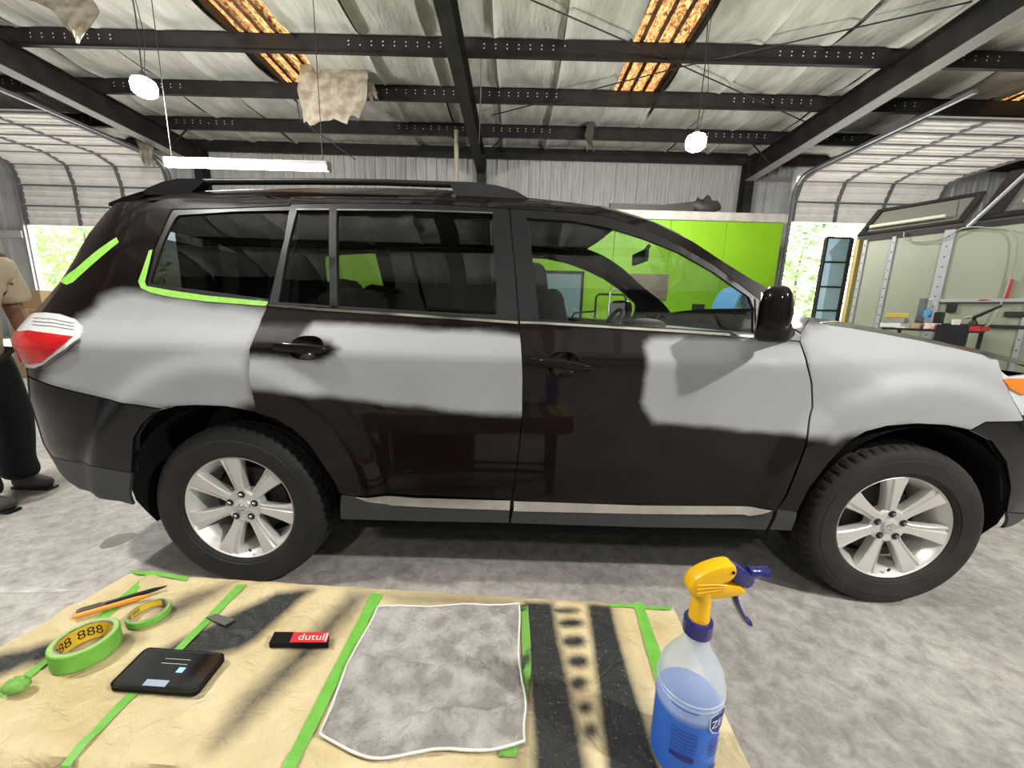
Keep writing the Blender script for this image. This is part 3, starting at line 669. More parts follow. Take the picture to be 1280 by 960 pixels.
# tail lamp
red = mat('red lamp lens', (.50, .004, .012, 1), .12, coat=.4, col2=(.62, .02, .02, 1), scale=14); white_l = mat('white lamp lens', (.78, .79, .80, 1), .12, coat=.8)
tl = panel('tail_lamp', [rearX(1.13, .03), (46, 391), (60, 390.5), (76, 392.5), (94, 398.5), (103.5, 408), (104.5, 415), (101, 422.5), (85, 435.5), (57, 455), (46, 460), rearX(.94, .03)], white_l, CAR, off=-.008); FAR.append(tl)
panel('red_lens', XZ([rearX(1.075, .03), (40, 412.5), (66, 416), (94, 420), (82, 431), (68, 443), (55, 453.5), (42, 455), rearX(.96, .03)]), red, tl, off=-.013, raw=True, res=.02)
for i in range(3): strip('lens_rib', [(44, 396.5+i*4.4), (70, 398.5+i*4.4), (96, 403.5+i*4)], .8, trim_grey, tl, off=-.0095, fl=0)
strip('lamp_edge', [(59, 456), (86, 436.5), (101, 424)], 2.0, trim_grey, tl, off=-.009)
# masking tape on the bodywork
def taped(px, parent, off=-.0015): return panel('tape_strip', XZ(px), tape_g, parent, off=off, raw=True, res=.02, flange=0)
taped([(76, 351.5), (84, 356), (92, 352.5), (120, 327), (149, 303), (146, 296.5), (118, 316), (95, 336)], quarter)
taped([(184, 357.5), (215, 363), (260, 369.5), (336, 377), (333, 382.5), (260, 377), (215, 371.5), (190, 366), (177, 360), (173.5, 352), (180, 334), (187, 313), (191.5, 312), (186, 336), (182, 352)], quarter, -.003)
# dark inner shell seen through the gaps
shell = [rearX(z, .06) for z in (.5, .7, .9, 1.05)]+[('w', -1.9, 1.14), (200, 380), (335, 392), (480, 399), (648, 409), (806, 417), (940, 428), (999, 436), (1040, 425), (1150, 440), (1240, 468), ('w', 2.3, .95), ('w', 2.4, .6), (1262, 630)]+FRONT_ARCH[::-1][2:]+[(960, 650), (800, 645), (636, 640), (440, 636)]+REAR_ARCH[::-1][1:]
sh = panel('inner_shell', shell, inner_grey, CAR, off=.03, res=.05, flange=0); FAR.append(sh)
# pillar posts behind the glass line
pp = panel('door_pillar', [(614, 262), (660, 264), (676, 420), (619, 420)], inner_grey, CAR, off=.03, res=.05); FAR.append(pp)
pp = panel('door_pillar', [(340, 256), (372, 258), (349, 395), (325, 392)], inner_grey, CAR, off=.03, res=.05); FAR.append(pp)

# ---- pieces spanning the car: near edge curve joined to its mirror image
def span(name, curve, mt, parent, bulge, crown, nv=26, pw=2, smooth=50, off=(0, 0, 0), prim=False, inset=0):
    C_ = [np.array(p, float) for p in curve]; n = len(C_); vs = []
    for i, p in enumerate(C_):
        s = i/(n-1); bl = bulge(s) if callable(bulge) else bulge; cr = crown(s) if callable(crown) else crown
        half = YC-p[1]-inset
        for j in range(nv+1):
            v = -1+2*j/nv; k = 1-abs(v)**(pw(s) if callable(pw) else pw)
            vs.append((p[0]+bl*k+off[0]-CO[0], v*half+off[1], p[2]+cr*k+off[2]))
    fs = [(i*(nv+1)+j, i*(nv+1)+j+1, (i+1)*(nv+1)+j+1, (i+1)*(nv+1)+j) for i in range(n-1) for j in range(nv)]
    return M().add(vs, fs).make(name, mt, parent, smooth=smooth, loc=(0, 0, 0))
def B3(px): x, z = onB(*px) if px[0] != 'w' else px[1:]; return (x, YC-float(hwid(x, z)), z)
roofline = [B3(('w', -1.93, 1.665))]+[B3(p) for p in GUT[:8]]
span('roof', bez(roofline, 4), paint, CAR, lambda s: .10*max(0, s-.8)/.2, lambda s: .105-.055*sst(.55, 1, s), pw=4)
span('headliner', [(p[0], p[1]+.02, p[2]) for p in roofline], inner_grey, CAR, 0, .06, pw=4, off=(0, 0, -.015))
ap = [B3(p) for p in GUT[7:]]
span('windscreen', bez(ap, 3), g_wind, CAR, lambda s: .10+.05*s, lambda s: .05*(1-s)+.01, pw=lambda s: 4-2*s, inset=.004)
bn = bez(ap, 3); BC = len(bn)
def wsp(s, v, d=.006):
    p = bn[min(BC-1, int(round(s*(BC-1))))]; k = 1-abs(v)**(4-2*s)
    return (p[0]+(.10+.05*s)*k-CO[0]-d, v*(YC-p[1]-.004), p[2]+(.05*(1-s)+.01)*k-d)
for sg in (-1, 1):
    m = M(); vs = []
    for i in range(BC):
        for j in range(6): vs.append(wsp(i/(BC-1), sg*(.82+.18*j/5)))
    m.add(vs, [(i*6+j, i*6+j+1, (i+1)*6+j+1, (i+1)*6+j) for i in range(BC-1) for j in range(5)]).make('pillar_trim', inner_grey, CAR, smooth=60, loc=(0, 0, 0))
m = M(); m.add([wsp(i/(BC-1), -.82+1.64*j/16) for i in range(0, 4) for j in range(17)], [(i*17+j, i*17+j+1, (i+1)*17+j+1, (i+1)*17+j) for i in range(3) for j in range(16)]).make('shade_band', inner_grey, CAR, smooth=60, loc=(0, 0, 0))
hoodc = [B3(p) for p in [(1013, 400), (1034, 406.5), (1090, 415), (1150, 426), (1202, 437.5), (1228, 443.5), (1247, 450)]]+[B3(('w', 2.2, 1.05)), B3(('w', 2.4, 1.0))]
span('hood', bez(hoodc, 3), paint, CAR, lambda s: .10*(1-s)+.12*s, lambda s: .05+.02*s, pw=3)
span('front_fascia', [B3(('w', float(xf(z))-.03, z)) for z in (1.0, .93, .88, .75, .6, .45, .36)], gloss_black, CAR, .04, 0, pw=2)
gr = M()
for k in range(5): gr.box(2.30, 2.36, -.42, .42, .62+k*.06, .65+k*.06)
gr.make('grille', chrome, CAR, loc=(0, 0, 0))
span('tailgate', [B3(('w', float(xr(z))+.035, z)) for z in (.56, .7, .9, 1.1, 1.2)], paint, CAR, -.05, 0, pw=4)
span('rear_window', [B3(('w', float(xr(z))+.035, z)) for z in (1.2, 1.3, 1.4, 1.5, 1.58)], g_quart, CAR, -.04, 0, pw=4)
span('tailgate_top', [B3(('w', float(xr(z))+.035, z)) for z in (1.58, 1.64)]+[B3(('w', -1.93, 1.665))], paint, CAR, -.04, .05, pw=4)
span('rear_valance', [B3(('w', float(xr(z))+.03, z)) for z in (.56, .47, .40)], clad, CAR, -.04, 0, pw=4)
sp = M(); pts = [(-1.965, 1.690), (-1.90, 1.715), (-1.80, 1.745), (-1.78, 1.73), (-1.90, 1.675), (-1.965, 1.675)]
nv = 12; vs = []
for j in range(nv+1):
    v = -1+2*j/nv
    for x, z in pts: vs.append((x-CO[0]+.05*abs(v)**3, v*.52, z-.02*abs(v)**3))
n_ = len(pts)
sp.add(vs, [(j*n_+i, j*n_+(i+1) % n_, (j+1)*n_+(i+1) % n_, (j+1)*n_+i) for j in range(nv) for i in range(n_)]+[tuple(range(n_)), tuple(nv*n_+i for i in range(n_))])
sp.make('roof_spoiler', paint, CAR, smooth=40, loc=(0, 0, 0))
M().box(-1.95-CO[0], 2.3-CO[0], -.50, .50, .22, .34).make('underbody', matte_black, CAR, loc=(0, 0, 0))
M().box(-.70-CO[0], 1.15-CO[0], -.86, .86, .26, .36).make('floor_pan', matte_black, CAR, loc=(0, 0, 0))
# wheel wells
for wx in WX:
    for sg in (-1, 1):
        m = M(); n = 24; vs = []
        for i in range(n+1):
            a = math.radians(-18+216*i/n); x = wx+.425*math.cos(a); z = .40+.425*math.sin(a)
            yo = float(hwid(x, z))-.012
            for y in (yo, .50): vs.append((x-CO[0], sg*y, z))
        m.add(vs, [(2*i, 2*i+1, 2*i+3, 2*i+2) for i in range(n)])
        k = len(m.v); m.add([(wx-CO[0], sg*.50, .40)]+[m.v[2*i+1] for i in range(n+1)], [(0, i+1, i+2) for i in range(n)])
        m.make('wheel_well', matte_black, CAR, smooth=60, loc=(0, 0, 0))
        m = M(); xx = float(np.clip(wx-.42, -9, 9))
# bumper-edge flap in front of the rear wheel well
# ---- roof rails
def rail_pts(px): return [onY(x, y, 1.93) for x, y in px]
bar = rail_pts([(244, 227.5), (300, 227.2), (400, 227), (480, 228), (565, 231)])
rr = M().tube([(p[0]-CO[0], p[1]-CO[1], p[2]) for p in bar], .0145, 10).make('roof_rail', satin_black, CAR, smooth=60, loc=(0, 0, 0)); FAR.append(rr)
def mount(px, nm):
    P = [onY(x, y, 1.91) for x, y in px]
    m = M().prism([(p[0]-CO[0], p[1]-CO[1], p[2]) for p in P], (0, .05, 0)); m.make(nm, satin_black, rr, loc=(0, 0, 0))
mount([(172, 243), (186, 234), (203, 227), (223, 223), (252, 223.3), (256, 226), (238, 241), (215, 244)], 'rail_foot')
mount([(560, 226.5), (592, 227.5), (623, 232), (644, 238), (662, 248.5), (650, 252), (571, 246)], 'rail_foot')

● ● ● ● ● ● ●

Quote, exactly and only, the lines from the first line of the data above through the line containing "392)], inner_grey, CAR, off=.03, res=.05); FAR.append(pp)". The pictures do not belong in it.

COMPLETE ANSWER:
Keep writing the Blender script for this image. This is part 3, starting at line 669. More parts follow. Take the picture to be 1280 by 960 pixels.
# tail lamp
red = mat('red lamp lens', (.50, .004, .012, 1), .12, coat=.4, col2=(.62, .02, .02, 1), scale=14); white_l = mat('white lamp lens', (.78, .79, .80, 1), .12, coat=.8)
tl = panel('tail_lamp', [rearX(1.13, .03), (46, 391), (60, 390.5), (76, 392.5), (94, 398.5), (103.5, 408), (104.5, 415), (101, 422.5), (85, 435.5), (57, 455), (46, 460), rearX(.94, .03)], white_l, CAR, off=-.008); FAR.append(tl)
panel('red_lens', XZ([rearX(1.075, .03), (40, 412.5), (66, 416), (94, 420), (82, 431), (68, 443), (55, 453.5), (42, 455), rearX(.96, .03)]), red, tl, off=-.013, raw=True, res=.02)
for i in range(3): strip('lens_rib', [(44, 396.5+i*4.4), (70, 398.5+i*4.4), (96, 403.5+i*4)], .8, trim_grey, tl, off=-.0095, fl=0)
strip('lamp_edge', [(59, 456), (86, 436.5), (101, 424)], 2.0, trim_grey, tl, off=-.009)
# masking tape on the bodywork
def taped(px, parent, off=-.0015): return panel('tape_strip', XZ(px), tape_g, parent, off=off, raw=True, res=.02, flange=0)
taped([(76, 351.5), (84, 356), (92, 352.5), (120, 327), (149, 303), (146, 296.5), (118, 316), (95, 336)], quarter)
taped([(184, 357.5), (215, 363), (260, 369.5), (336, 377), (333, 382.5), (260, 377), (215, 371.5), (190, 366), (177, 360), (173.5, 352), (180, 334), (187, 313), (191.5, 312), (186, 336), (182, 352)], quarter, -.003)
# dark inner shell seen through the gaps
shell = [rearX(z, .06) for z in (.5, .7, .9, 1.05)]+[('w', -1.9, 1.14), (200, 380), (335, 392), (480, 399), (648, 409), (806, 417), (940, 428), (999, 436), (1040, 425), (1150, 440), (1240, 468), ('w', 2.3, .95), ('w', 2.4, .6), (1262, 630)]+FRONT_ARCH[::-1][2:]+[(960, 650), (800, 645), (636, 640), (440, 636)]+REAR_ARCH[::-1][1:]
sh = panel('inner_shell', shell, inner_grey, CAR, off=.03, res=.05, flange=0); FAR.append(sh)
# pillar posts behind the glass line
pp = panel('door_pillar', [(614, 262), (660, 264), (676, 420), (619, 420)], inner_grey, CAR, off=.03, res=.05); FAR.append(pp)
pp = panel('door_pillar', [(340, 256), (372, 258), (349, 395), (325, 392)], inner_grey, CAR, off=.03, res=.05); FAR.append(pp)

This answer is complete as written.